Türk siyasetinde 2018 yılına kadar hassasiyetle uygulanan bir gelenek vardı. Seçime 3 ay kala İç İşleri, Adalet ve Ulaştırma bakanları istifa eder ve onların yerine siyasetin dışından insanlar atanırdı. Secim öncesinde iktidarın orantısız güç kullanmasını engellemek amacıyla yapılan bu uygulama 2018 yılına kadar sürdü. Haberlerimizde bunun bir yasal zorunluluk olduğunu yazıyorduk biz gazeteciler. 2018 yılına gelindiğinde, dönemin Adalet Bakanı Bekir Bozdağ, bunun bir yasal zorunluluk olmadığını söyleyerek istifa etmedi. Tabi diğer bakanlar da. Bence çok iyi ve gerekli bir uygulama idi ama bir çok demokratik kazanımımız gibi bunu da kaybettik ne yazık ki.

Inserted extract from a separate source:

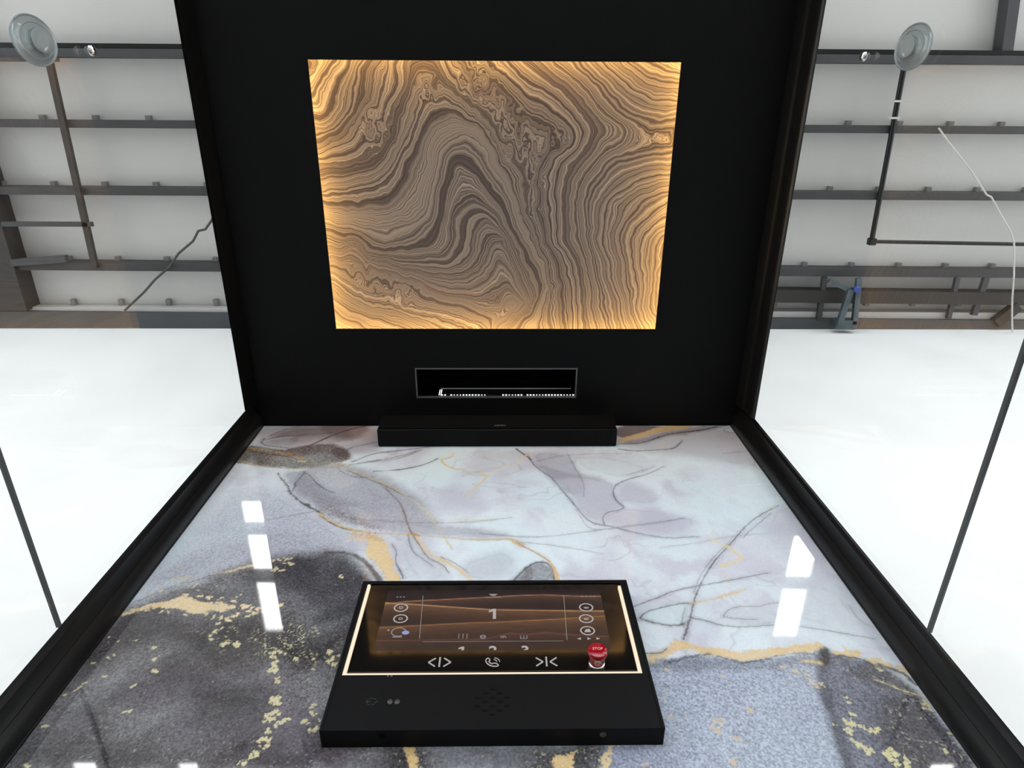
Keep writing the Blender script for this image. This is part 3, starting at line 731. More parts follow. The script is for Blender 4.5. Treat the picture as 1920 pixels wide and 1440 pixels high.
    vein([(970, 1018), (1000, 1034), (1030, 1052)], 1.5, D1, 0.6)
    vein([(782, 1006), (796, 1030), (812, 1042), (836, 1054), (864, 1070), (888, 1094)], [3, 2.6, 4, 7, 9, 9], (222, 192, 144), 0.9)
    vein([(826, 1044), (850, 1054), (880, 1074)], 1.5, (110, 80, 66), 0.7)
    vein([(632, 1020), (644, 1014), (668, 1008), (690, 1012)], [2, 4, 5, 6], (212, 196, 176), 0.5, Q=Pw, rag=1)
    vein([(1332, 1010), (1352, 1020), (1366, 1026), (1376, 1036)], [7, 6, 4, 4], (224, 208, 174), 0.75)
    vein([(1366, 1024), (1376, 1036), (1390, 1042), (1388, 1050), (1366, 1056), (1350, 1062)], [3, 4, 7, 6, 6, 4], (222, 200, 160), 0.85)
    vein([(1356, 1072), (1364, 1084)], 8, (216, 202, 184), 0.5, Q=Pw)
    vein([(1296, 1132), (1330, 1126), (1352, 1118), (1376, 1112), (1398, 1106)], [3, 4, 5, 6, 3], (210, 186, 142), 0.8, Q=Pw, rag=0.8)
    vein([(1640, 1274), (1672, 1286), (1700, 1298), (1736, 1306)], [1.5, 2, 2.6, 2.4], (202, 190, 160), 0.85)
    vein([(1512, 1262), (1522, 1278), (1534, 1288)], [2, 5, 6], (214, 190, 150), 0.7, Q=Pw)
    vein([(1505, 1238), (1530, 1241), (1538, 1243)], [4, 6, 4], (222, 196, 140), 0.8)
    vein([(400, 1076), (430, 1072), (452, 1064), (474, 1060)], [1.5, 4, 5, 6], (208, 190, 148), 0.9)
    vein([(250, 1128), (310, 1104), (360, 1086), (420, 1076)], [2, 2, 2.4, 2], (96, 94, 104), 0.6, Q=Pw)
    # ---- flakes
    rng = np.random.RandomState(5)

    def flake(fx, fy, r, c_=GY, n=4, spread=0.9, flat=1.0, amt=0.95):
        nonlocal grain
        cxy = on_y(np.array([fx]), np.array([fy]))[0]; r = r * 0.0009
        k = np.nonzero((abs(P[:, 0] - cxy[0]) < r * 4.5) & (abs(P[:, 1] - cxy[1]) < r * 4.5))[0]
        if not len(k): return
        mval = np.zeros(len(k))
        for _ in range(n):
            o_ = cxy + (rng.rand(2) - 0.5) * 2 * r * spread * np.array([1.25, 1.0]); rr_ = r * (0.35 + 0.5 * rng.rand())
            q = Pw[k] - o_ + np.stack([fine2[k] - 0.5, fine[k] - 0.5], 1) * r * 1.1
            dd = np.hypot(q[:, 0], q[:, 1] / flat)
            mval = np.maximum(mval, 1 - sstep(rr_ * 0.8, rr_ * 1.05 + 0.0006, dd))
        mval *= amt
        colr[k] = colr[k] * (1 - mval[:, None]) + lin(c_) * mval[:, None]
        grain[k] *= (1 - 0.8 * mval)
    for fx, fy, r in [(520, 1220, 9), (535, 1222, 6), (508, 1224, 6), (510, 1233, 6), (514, 1242, 6), (507, 1252, 9), (516, 1258, 7), (518, 1272, 4), (520, 1280, 4), (513, 1309, 9), (521, 1314, 7), (504, 1336, 9), (518, 1334, 7),
                      (508, 1348, 9), (502, 1368, 8), (496, 1386, 8), (500, 1394, 7), (534, 1353, 8), (526, 1358, 6), (478, 1410, 8), (472, 1418, 6), (456, 1430, 7), (550, 1235, 8), (569, 1354, 7), (586, 1321, 5), (585, 1338, 6),
                      (590, 1367, 5), (578, 1373, 6), (594, 1350, 3), (583, 1234, 3), (584, 1254, 3), (441, 1208, 8), (422, 1208, 7), (448, 1203, 6), (400, 1196, 6), (405, 1186, 7), (398, 1190, 6), (390, 1152, 5), (402, 1160, 6), (412, 1168, 5), (418, 1180, 6),
                      (285, 1217, 5), (291, 1236, 6), (294, 1257, 5), (248, 1288, 5), (253, 1286, 4), (234, 1336, 7), (240, 1333, 4), (84, 1364, 4), (78, 1366, 4), (45, 1434, 6), (160, 1282, 4), (146, 1291, 5), (130, 1299, 4), (174, 1245, 4), (193, 1269, 4),
                      (204, 1234, 3), (214, 1230, 3), (255, 1202, 4), (223, 1204, 3), (206, 1194, 3), (634, 1077, 6), (640, 1080, 4), (620, 1222, 8), (614, 1240, 8), (626, 1245, 6), (624, 1236, 6), (632, 1230, 4),
                      (455, 1116, 4), (448, 1120, 4), (480, 1148, 6), (470, 1152, 5), (370, 1092, 4), (376, 1107, 3), (368, 1098, 5)]:
        flake(fx, fy, r * 0.62)
    for fx, fy, r in [(462, 1137, 7), (474, 1141, 7), (488, 1139, 6), (502, 1141, 5), (520, 1136, 5), (452, 1150, 6), (438, 1156, 6), (420, 1158, 5), (432, 1164, 5), (320, 1149, 4), (300, 1150, 3), (275, 1148, 3), (395, 1118, 5), (350, 1118, 5), (376, 1116, 5), (415, 1120, 5), (440, 1126, 5), (350, 1152, 4)]:
        flake(fx, fy, r * 0.8, (226, 204, 166), 5, flat=0.7)
    for fx, fy, r in [(330, 1064, 4), (322, 1063, 3), (275, 1116, 5), (285, 1112, 4), (300, 1108, 4), (330, 1084, 5), (345, 1084, 6), (360, 1085, 5), (350, 1098, 4), (338, 1096, 4), (514, 1050, 6), (525, 1048, 6), (540, 1046, 6), (550, 1046, 5), (548, 1056, 6), (535, 1054, 4), (522, 1064, 7), (515, 1068, 5), (535, 1066, 5)]:
        flake(fx, fy, r * 0.75, (200, 186, 150), 5, flat=0.6)
    for fx, fy, r in [(1351, 1269, 5), (1409, 1329, 7), (1343, 1360, 6), (1336, 1352, 5), (1340, 1374, 7), (1348, 1378, 6), (1332, 1368, 5), (1383, 1385, 7), (1291, 1341, 4), (1371, 1429, 6), (1350, 1348, 5), (1252, 1258, 4), (1470, 1256, 6), (1490, 1262, 7), (1500, 1266, 5), (1258, 1350, 5), (1208, 1437, 5), (1245, 1308, 4)]:
        flake(fx, fy, r * 0.62, (206, 184, 148), 4, amt=0.7)
    for fx, fy, r in [(1542, 1282, 6), (1588, 1308, 5), (1597, 1318, 5), (1604, 1338, 6), (1594, 1352, 8), (1604, 1357, 6), (1620, 1362, 5), (1636, 1368, 7), (1644, 1367, 6), (1592, 1368, 7), (1598, 1373, 5), (1600, 1390, 6), (1608, 1396, 7), (1620, 1402, 7), (1628, 1405, 6), (1566, 1354, 5), (1664, 1410, 9), (1672, 1420, 7), (1660, 1418, 6), (1678, 1412, 6), (1704, 1422, 9), (1710, 1432, 7), (1686, 1430, 7), (1698, 1430, 6),
                      (1734, 1322, 7), (1740, 1326, 6), (1738, 1334, 5), (1748, 1334, 5), (1778, 1374, 3), (1648, 1252, 5), (1778, 1412, 3), (1736, 1316, 5)]:
        flake(fx, fy, r * 0.62, (206, 198, 156))
    # ---- gold dust
    def dust(pts, w, thr, c_, amt=0.75):
        poly = px(pts); d, _ = seg_dist(P, poly, False, w * 3); mk = np.exp(-(d / w) ** 2); mk[d > 8] = 0
        w = w * 0.7; clump = sstep(0.42, 0.62, fbm(P[:, 0] * 40, P[:, 1] * 40, 51, 3))
        s_ = sstep(thr, thr + 0.06, vnoise(P[:, 0] * 420, P[:, 1] * 420, 44)) * clump
        mixc(s_ * mk * amt, c_)
    dust([(530, 1180), (580, 1195), (620, 1215), (640, 1260)], 0.045, 0.72, (176, 170, 140))
    dust([(395, 1160), (420, 1185), (450, 1200), (560, 1215)], 0.025, 0.70, (180, 174, 140))
    dust([(330, 1080), (420, 1090), (480, 1075)], 0.02, 0.72, (176, 170, 150), 0.7)
    dust([(30, 1420), (200, 1400), (400, 1430), (560, 1420)], 0.06, 0.82, (150, 144, 138), 0.6)
    dust([(1700, 1330), (1760, 1400), (1800, 1440)], 0.05, 0.74, (178, 170, 150))
    dust([(1590, 1260), (1680, 1300), (1730, 1320)], 0.03, 0.78, (170, 166, 156))
    dust([(720, 1430), (1000, 1430), (1140, 1410)], 0.03, 0.78, (180, 172, 148))
    dust([(450, 858), (540, 868), (640, 866)], 0.03, 0.68, (168, 140, 90), 0.75)
    dust([(600, 955), (650, 975), (700, 995)], 0.025, 0.68, (110, 98, 92), 0.6)
    # scattered pale specks all over the dark part
    sp = sstep(0.90, 0.95, vnoise(P[:, 0] * 400 + 7, P[:, 1] * 400, 61)) * mk * 0.5
    mixc(sp, (150, 148, 150))
    # broad uneven tone of the print
    colr = colr * (0.93 + 0.14 * mid_)[:, None]
    colr = np.clip(colr, 0.004, 0.95)

    # mesh ------------------------------------------------------------------
    off_z = CH
    nv = nx * nz
    extra = np.array([(xs[0], YW, -0.75), (xs[-1], YW, -0.75), (xs[0], YW, zs[0]), (xs[-1], YW, zs[0]),
                      (-0.63, 0.752, -0.75), (0.61, 0.752, -0.75), (0.61, 0.752, HC + 0.003), (-0.63, 0.752, HC + 0.003),
                      (-0.63, 0.775, -0.75), (0.61, 0.775, -0.75), (0.61, 0.775, HC + 0.003), (-0.63, 0.775, HC + 0.003)])
    V = np.concatenate([np.stack([P[:, 0], np.full(nv, YW), P[:, 1]], 1), extra]); V[:, 2] += off_z
    ii = (np.arange(nz - 1)[:, None] * nx + np.arange(nx - 1)[None]).ravel()
    Q = np.stack([ii, ii + 1, ii + nx + 1, ii + nx], 1)
    e = nv
    Qe = np.array([(e, e + 1, e + 3, e + 2), (e + 4, e + 5, e + 6, e + 7), (e + 9, e + 8, e + 11, e + 10), (e + 4, e + 7, e + 11, e + 8), (e + 5, e + 9, e + 10, e + 6), (e + 7, e + 6, e + 10, e + 11), (e + 4, e + 8, e + 9, e + 5)])
    Q = np.concatenate([Q, Qe])
    me = bpy.data.meshes.new('wall_back')
    me.vertices.add(len(V)); me.vertices.foreach_set('co', V.astype(np.float32).ravel())
    me.loops.add(Q.size); me.loops.foreach_set('vertex_index', Q.astype(np.int32).ravel())
    me.polygons.add(len(Q)); me.polygons.foreach_set('loop_start', np.arange(0, Q.size, 4, dtype=np.int32))
    me.update(calc_edges=True); me.validate()
    A = me.attributes.new('ink', 'FLOAT_COLOR', 'POINT')
    rgba = np.concatenate([np.concatenate([colr, grain[:, None]], 1), np.tile([[0.12, 0.12, 0.14, 0.5]], (len(extra), 1))])
    A.data.foreach_set('color', rgba.astype(np.float32).ravel())
    me.materials.append(M['marble'])
    o = bpy.data.objects.new('wall_back', me); col.objects.link(o)
    return structure(o)


marble_wall()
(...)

Şahsen yıllarca yapılan ve sonradan vazgeçilen bu uygulamanın günümüzde belediye başkanları için yasal zorunluluk haline getirilmesi gerektiğini düşünüyorum. Seçime 3 ay kala bütün belediye başkanlarına görevden el çektirilmeli. Tüm adayların eşit şartlarda yarışabilmesi için bunun şart olduğunu düşünüyorum.
Bütün belediye başkanları seçim ortamında belediyenin para musluklarını açıyor. Belediyenin parasıyla hayır hasenat yapıyor. Belediyenin personelini, araçlarını, bilbordlarını kullanıyor. Makam aracı ile miting ve ziyaretlere gidiyor, araçlarla seçim afişi taşıyor.
Saymakla bitiremeyeceğimiz bu hoyratlığın ve kamu kaynaklarının israfının önüne geçmek için bu uygulamanın yasalaştırılması gerektiğine inanıyorum şahsen.